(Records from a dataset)
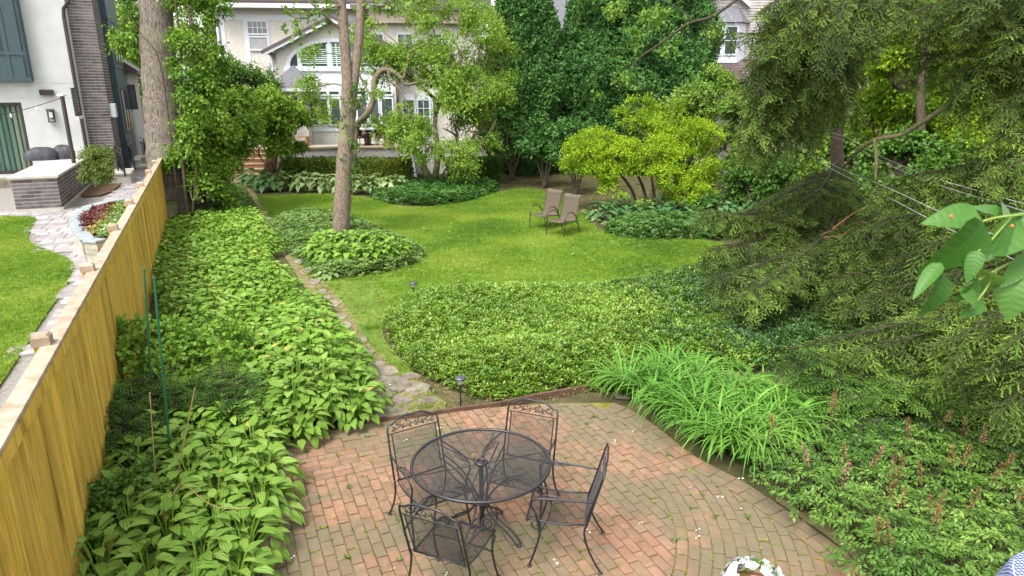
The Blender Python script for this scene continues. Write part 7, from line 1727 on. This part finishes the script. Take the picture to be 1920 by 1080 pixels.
b = MB(); b.add(V, F); me = b.mesh('tablecloth', M['gingham'], True); uvl = me.uv_layers.new(name='uv')
for l in me.loops: uvl.data[l.index].uv = UV[l.vertex_index]
tag(link('tablecloth', me), 'blue and white gingham cloth draped over the side table in the corner', 'tablecloth'); bpy.data.objects['tablecloth'].location = (gt[0], gt[1], 0)

# ---- the leafy branch close to the camera
br = empty('leafy_branch', tuple(D(2000, 470, 1.2)), 0, 'out of focus glossy leaves on a twig close up at the right edge', 'branch'); o_ = np.array(br.location)
M['near_leaf'] = leaf_mat('glossy_leaf', (.025, .085, .012), (.05, .14, .02), (.10, .21, .05), .3, .42, .8, .4, 9); veins(M['near_leaf'], 26, .1, .5, .006, .10); M['twiggreen'] = flat_mat('green_twig', (.16, .24, .03), .5); M['rust'] = flat_mat('orange_bud', (.40, .11, .02), .6)
for pth, r in ((((2010, 385, 1.2), (1920, 402, 1.15), (1860, 410, 1.12), (1800, 432, 1.1)), .0022), (((2000, 470, 1.2), (1920, 485, 1.18), (1870, 505, 1.15), (1800, 545, 1.12)), .0022), (((1900, 404, 1.15), (1850, 460, 1.12), (1835, 470, 1.1)), .0016), (((1870, 505, 1.15), (1850, 540, 1.14), (1820, 580, 1.13)), .0016)):
    MB().tube([tuple(p-o_) for p in bez(dp(*pth), 5)], r, 6).build('twig', M['twiggreen'], br, True)
NLF = [tpl_broad(8, w, c, .14, wv_) for w, c, wv_ in ((.24, .35, .03), (.28, .5, .05), (.22, .2, .02))]; nlm = [np_mesh('leaf', v, f, M['near_leaf'], None, True) for v, f in NLF]
def nleaf(a, b, k, up=(0, -.6, .8), wide=1.0):
    A = D(*a); B = D(*b); d = B-A; L = np.linalg.norm(d); Mx = frames(d[None], np.array([up]), L*.95, wide*.9)[0]; o = link('leaf', nlm[k % 3], br); o.matrix_local = Matrix([list(Mx[i])+[(A-o_)[i]] for i in range(3)]+[[0, 0, 0, 1]])
for a, b, k, up, wd in (((1843, 415, 1.1), (1775, 530, 1.08), 1, (.5, -.8, .3), 1.25), ((1840, 410, 1.12), (1745, 398, 1.1), 0, (.1, -.7, .7), 1.3), ((1870, 405, 1.16), (1815, 362, 1.2), 1, (.2, -.8, .5), 1.4), ((1880, 404, 1.15), (1890, 362, 1.2), 2, (.3, -.9, .3), 1.3), ((1765, 493, 1.1), (1708, 556, 1.08), 2, (-.4, -.5, .7), .8),
    ((1835, 470, 1.1), (1812, 530, 1.09), 0, (-.6, -.8, .2), 1.1), ((1770, 515, 1.1), (1762, 600, 1.08), 1, (.5, -.8, .3), 1.3), ((1845, 505, 1.12), (1870, 520, 1.2), 0, (0, -.5, .9), 1.2), ((1835, 525, 1.12), (1815, 570, 1.1), 1, (.6, -.7, .2), 1.2), ((1905, 515, 1.16), (1895, 600, 1.14), 1, (-.5, -.8, .2), 1.5), ((1940, 420, 1.15), (1860, 465, 1.1), 0, (0, -.6, .8), 1.2),
    ((1910, 430, 1.15), (1880, 478, 1.1), 2, (.4, -.8, .4), 1.5), ((1900, 400, 1.16), (1935, 450, 1.12), 1, (-.4, -.8, .3), 1.3), ((1840, 560, 1.14), (1812, 598, 1.12), 0, (.2, -.9, .3), 1.4), ((1930, 480, 1.16), (1880, 540, 1.14), 2, (0, -.8, .5), 1.1), ((1800, 540, 1.12), (1850, 575, 1.1), 1, (0, -.8, .5), 1.1)):
    nleaf(a, b, k, up, wd)
for x, y, d in ((1783, 406, 1.08), (1898, 424, 1.1)):
    MB().lathe([(.0005, -.003), (.003, -.001), (.003, .001), (.001, .003)], tuple(D(x, y, d)-o_), 7).build('bud', M['rust'], br)
for k, (x, y, r_) in enumerate(((960, 60, 0),)): pass
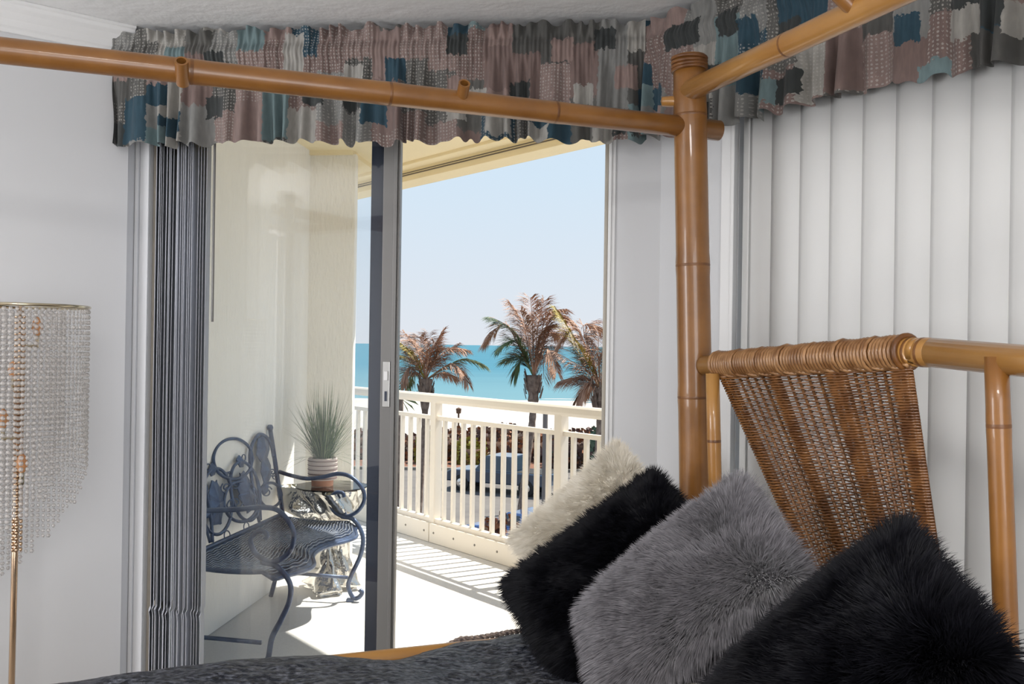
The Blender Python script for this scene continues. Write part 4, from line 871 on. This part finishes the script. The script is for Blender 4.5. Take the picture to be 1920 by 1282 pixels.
# canopy rails: head rail, two side rails, foot rail
ZS = at(1285, 240, 2.4).z; 
hr0 = hb(0.0, 2.085, 0.02); culm(hb(-0.02, at(1310, 170, 2.37).z, 0.012), hb(BW + 0.05, at(1310, 170, 2.37).z, 0.012), 0.0265, 'canopy_rail', (0.273, 0.56, 0.85), m=M['bamboo2'])
ZH = at(1310, 170, 2.37).z
f_off = (ZS - 1.44) * LEAN
side0, side1 = bd(f_off - 0.085, 0.0, ZS), bd(BLN + 0.1, 0.0, ZS + 0.0)
culm(side0, side1, 0.0265, 'canopy_rail', (0.209, 0.393, 0.584, 0.86), m=M['bamboo'])
culm(bd(f_off - 0.085, BW, ZS), bd(BLN + 0.1, BW, ZS), 0.0265, 'canopy_rail', (0.2, 0.45, 0.7), m=M['bamboo'])
culm(bd(BLN, -0.08, ZH), bd(BLN, BW + 0.08, ZH), 0.0265, 'canopy_rail', (0.2, 0.5, 0.8), m=M['bamboo'])
def peg(p, d, l, r=0.0135):
    d = d.normalized(); b = MB(); b.lathe(p, [(r * 1.02, 0), (r, l), (r * 0.72, l), (r * 0.72, l - 0.02), (0, l - 0.02)], 16, axis=d); o = b.build('rail_peg', M['bamboo'], bed, smooth=True)
    h = MB(); h.lathe(p, [(r * 0.70, l - 0.018), (0, l - 0.018)], 12, axis=d); h.build('peg_hole', M['hole'], o)
pl0 = bd(0, 0, ZS)
for (x, y) in ((343, 160), (864, 196)):
    q = onplane(x, y, pl0, V(-FD.y, FD.x, 0)); peg(q + UP * 0.004, V(0.22, -0.80, 0.55) if x < 500 else V(0.17, -0.80, 0.52), 0.060)
q = hbp(1612, 28, 0.012); peg(q, V(-0.75, -0.1, 0.66), 0.12, 0.016)
q = bd(f_off, 0.0, ZS + 0.055); b = MB(); b.lathe(at(1279, 190, 2.40) + V(0, 0, 0), [(0.0, 0.055), (0.012, 0.052), (0.014, 0.03), (0.014, 0.0)], 12, axis=-DW); b.build('rail_peg', M['bamboo2'], bed, smooth=True)
# headboard: rising top rail with cane wrapping, inner and middle uprights, lower rails
RA, RB, RC = hbp(1322, 685), hbp(1700, 660), hbp(1960, 657)
def hz(p): d = p - O; return d.dot(HD), p.z
culm(RA, RB, 0.0245, 'headboard_rail', (), m=M['bamboo2'], r1=0.0265); RC = RB
far_ = hb(BW, RA.z); RD2 = hb(BW - hz(RB)[0], RB.z); culm(RB, RD2, 0.0265, 'headboard_rail', (0.22, 0.72), m=M['bamboo2']); culm(RD2, far_, 0.0265, 'headboard_rail', (), m=M['bamboo2'], r1=0.0245)
wr0 = RA.lerp(RB, 0.085); wr1 = RA.lerp(RB, 0.995)
b = MB(); d = (wr1 - wr0); L_ = d.length; d.normalize(); u_ = d.orthogonal().normalized(); w_ = d.cross(u_); NT = 62; pts = []; 
for i in range(NT * 14 + 1):
    a = 2 * PI * i / 14; f = i / (NT * 14); rr = 0.0285 + 0.001 * f + 0.0008 * math.sin(f * 61) + (0.0025 if (i // 14) % 9 == 0 else 0)
    pts.append(wr0 + d * L_ * f + (u_ * math.cos(a) + w_ * math.sin(a)) * rr)
b.tube(pts, 0.0046, 5); stuff(b.build('cane_wrapping', M['cane'], bed, smooth='full'))
b = MB(); b.tube([wr1 + d * 0.004 + (u_ * math.cos(a) + w_ * math.sin(a)) * 0.0305 for a in [2 * PI * i / 24 for i in range(24)]], 0.0058, 6, closed=True); b.build('cane_collar', M['node'], bed, smooth='full')
iu0 = hbp(1336, 700, 0.03); iu1 = hbp(1341, 930, 0.03); dv = (iu1 - iu0).normalized()
culm(iu0, iu0 + dv * ((iu0.z - 0.35) / -dv.z), 0.0165, 'headboard_upright', (0.16, 0.5, 0.8), m=M['bamboo2'])
mu0 = hbp(1868, 668, 0.012); mu1 = hbp(1888, 1235, 0.012); dv = (mu1 - mu0).normalized()
culm(mu0, mu0 + dv * ((mu0.z - 0.30) / -dv.z), 0.0185, 'headboard_upright', (0.10, 0.52, 0.75), m=M['bamboo'], r1=0.0195)
# wicker panel
TLp, TRp, BLp, BRp = hbp(1352, 708, 0.005), hbp(1712, 690, 0.005), hbp(1562, 1165, 0.005), hbp(1780, 1165, 0.005)
def wp(a, c, off=0.0): return TLp.lerp(TRp, a).lerp(BLp.lerp(BRp, a), c) + HN2 * off
HN2 = HN if HN.dot(EYE - TLp) > 0 else -HN
wkp = thing('x', (0, 0, 0)); bpy.data.objects.remove(wkp)
bands = [(0.0, 0.085), (0.305, 0.375), (0.62, 0.72), (0.915, 1.0)]
stk = []
for (a0, a1) in bands: stk += [(a0 + 0.012, 1), ((a0 + a1) / 2, 1), (a1 - 0.012, 1)]
for i in range(3):
    a0, a1 = bands[i][1], bands[i + 1][0]
    for q in range(4): stk.append((a0 + (a1 - a0) * (q + 0.75) / 4.5, 0))
stk.sort()
pan = MB(); pan.tube([wp(0, -0.005, 0), wp(1, -0.005, 0)], 0.006, 6); pan.tube([wp(0, 1.0), wp(1, 1.0)], 0.009, 6); pano = pan.build('wicker_panel', M['wicker2'], bed, smooth='full')
for a, kd in stk:
    b = MB(); b.tube([wp(a, c) for c in (0, 0.33, 0.66, 1.0)], 0.0042 if kd else 0.0034, 6); b.build('stake', M['wicker2'], pano, smooth='full')
ROWS = 86; b = MB()
for r in range(ROWS):
    c = (r + 0.5) / ROWS; pts = []; 
    seq = stk; xs = []
    alt = r % 2
    xs.append((0.0, 0.0))
    k2 = 0
    for i, (a, kd) in enumerate(seq):
        if kd: xs.append((a, 0.0078))
        else:
            sgn = 1 if (k2 + r // 1) % 2 == 0 else -1; xs.append((a, 0.0072 * sgn)); k2 += 1
    xs.append((1.0, 0.0))
    for i in range(len(xs) - 1):
        (a0, o0), (a1, o1) = xs[i], xs[i + 1]
        for q in range(3):
            f = q / 3; s_ = f * f * (3 - 2 * f); pts.append(wp(a0 + (a1 - a0) * f, c + 0.0012 * math.sin(i * 2.3 + r), o0 + (o1 - o0) * s_))
    pts.append(wp(1.0, c, 0)); rr_ = [0.0021] * len(pts)
    for i in range(len(xs) - 1):
        if any(a0 - 0.01 <= (xs[i][0] + xs[i + 1][0]) / 2 <= a1 + 0.01 for a0, a1 in bands):
            for q in range(4): rr_[i * 3 + q] = 0.0029
    b.tube(pts, rr_, 5)
for r in range(ROWS):                       # back-side turns of the dense bands
    c = (r + 0.5) / ROWS
    for (a0, a1) in bands: b.tube([wp(a0, c, 0.004), wp(a0 + 0.3 * (a1 - a0), c, -0.006), wp(a1, c, 0.003)], 0.0025, 4)
stuff(b.build('weft_weave', M['wicker'], pano, smooth='full'))
b = MB()                                    # twisted border under the rail
for ph in (0, PI):
    b.tube([wp(i / 80, -0.012 + 0.009 * math.sin(i * 0.55 + ph), 0.006 * math.cos(i * 0.55 + ph) + 0.004) for i in range(81)], 0.0048, 5)
b.build('border_twist', M['cane'], pano, smooth='full')
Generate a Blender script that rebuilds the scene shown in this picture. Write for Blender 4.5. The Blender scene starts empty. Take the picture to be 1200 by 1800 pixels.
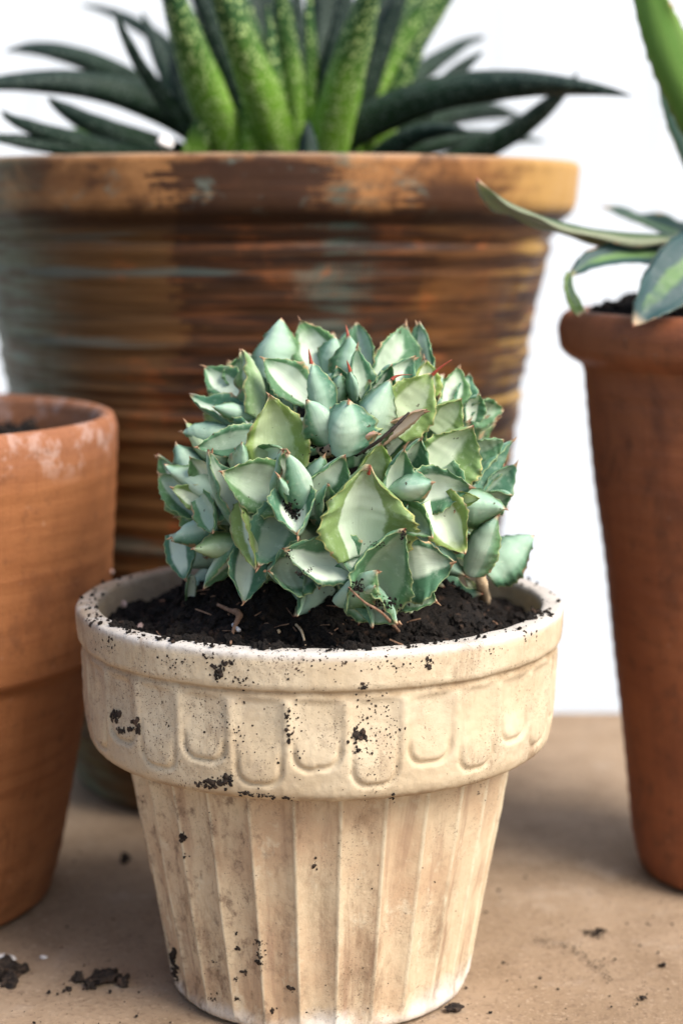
import bpy, bmesh, math, random
from mathutils import Vector, Matrix, noise
from mathutils.bvhtree import BVHTree

R = math.radians
rng = random.Random(7)
scene = bpy.context.scene
COL = scene.collection

# ------------------------------------------------------------------ camera
HC = 0.234            # lens height above the ledge (m)
FPX, HOR = 3300.0, 390.0   # focal length in photo pixels, eye-level row
cd = bpy.data.cameras.new('camera')
cam = bpy.data.objects.new('camera', cd)
COL.objects.link(cam)
cam.location = (0, 0, HC)
cam.rotation_euler = (R(90), 0, 0)
cd.sensor_fit = 'VERTICAL'
cd.sensor_height = 36.0
cd.sensor_width = 24.0
cd.lens = FPX / 1800 * 36
cd.shift_y = -(900 - HOR) / 1800
cd.clip_start, cd.clip_end = 0.01, 200
cd.dof.use_dof = True
cd.dof.focus_distance = 0.524
cd.dof.aperture_fstop = 8.0
scene.camera = cam

# ------------------------------------------------------------------ sky, sun
SUN_EL, SUN_AZ = 44.0, 128.0
w = bpy.data.worlds.new('World')
scene.world = w
w.use_nodes = True
nt = w.node_tree
sky = nt.nodes.new('ShaderNodeTexSky')
sky.sky_type = 'NISHITA'
sky.sun_disc = False
sky.sun_elevation = R(SUN_EL)
sky.sun_rotation = R(SUN_AZ)
sky.air_density, sky.dust_density, sky.ozone_density = 1.0, 3.0, 1.0
bg = nt.nodes['Background']
bg.inputs['Strength'].default_value = 0.078
nt.links.new(sky.outputs[0], bg.inputs[0])
sd = bpy.data.lights.new('sun', 'SUN')
sun = bpy.data.objects.new('sun', sd)
COL.objects.link(sun)
sd.energy = 1.5
sd.angle = R(36)
sd.color = (1.0, 0.955, 0.90)
sv = Vector((math.sin(R(SUN_AZ)) * math.cos(R(SUN_EL)), math.cos(R(SUN_AZ)) * math.cos(R(SUN_EL)), math.sin(R(SUN_EL))))
sun.rotation_euler = sv.to_track_quat('Z', 'Y').to_euler()
sun.location = sv * 5
vs = scene.view_settings
vs.view_transform = 'Standard'
vs.look = 'None'
vs.gamma = 1
vs.exposure = 1.64

# ------------------------------------------------------------------ helpers
def at(px, py, Y):
    return Vector(((px - 600) / FPX * Y, Y, HC - (py - HOR) / FPX * Y))

def lerp(a, b, t): return a + (b - a) * t
def sstep(a, b, x):
    t = max(0.0, min(1.0, (x - a) / (b - a)))
    return t * t * (3 - 2 * t)
def interp(tab, t):
    for (a, va), (b, vb) in zip(tab, tab[1:]):
        if t <= b:
            return lerp(va, vb, (t - a) / (b - a) if b > a else 0)
    return tab[-1][1]

def tag(o, label=None, cat=None, group=None, kind=None):
    if label: o['label'] = label
    if cat: o['category'] = cat
    if group: o['group'] = group
    if kind: o['kind'] = kind
    return o

def empty(name, loc, label, cat, group=None):
    o = bpy.data.objects.new(name, None)
    COL.objects.link(o)
    o.location = loc
    o.empty_display_size = 0.01
    return tag(o, label, cat, group)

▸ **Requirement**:
Please give again the entries word for word, starting at the first line and ending with the line that contains "tag(link('tablecloth', me), 'blue"; include both of those lines but none of the pictures.

▸ **Expected answer**:
The Blender Python script for this scene continues. Write part 7, from line 1727 on. This part finishes the script. Take the picture to be 1920 by 1080 pixels.
b = MB(); b.add(V, F); me = b.mesh('tablecloth', M['gingham'], True); uvl = me.uv_layers.new(name='uv')
for l in me.loops: uvl.data[l.index].uv = UV[l.vertex_index]
tag(link('tablecloth', me), 'blue and white gingham cloth draped over the side table in the corner', 'tablecloth'); bpy.data.objects['tablecloth'].location = (gt[0], gt[1], 0)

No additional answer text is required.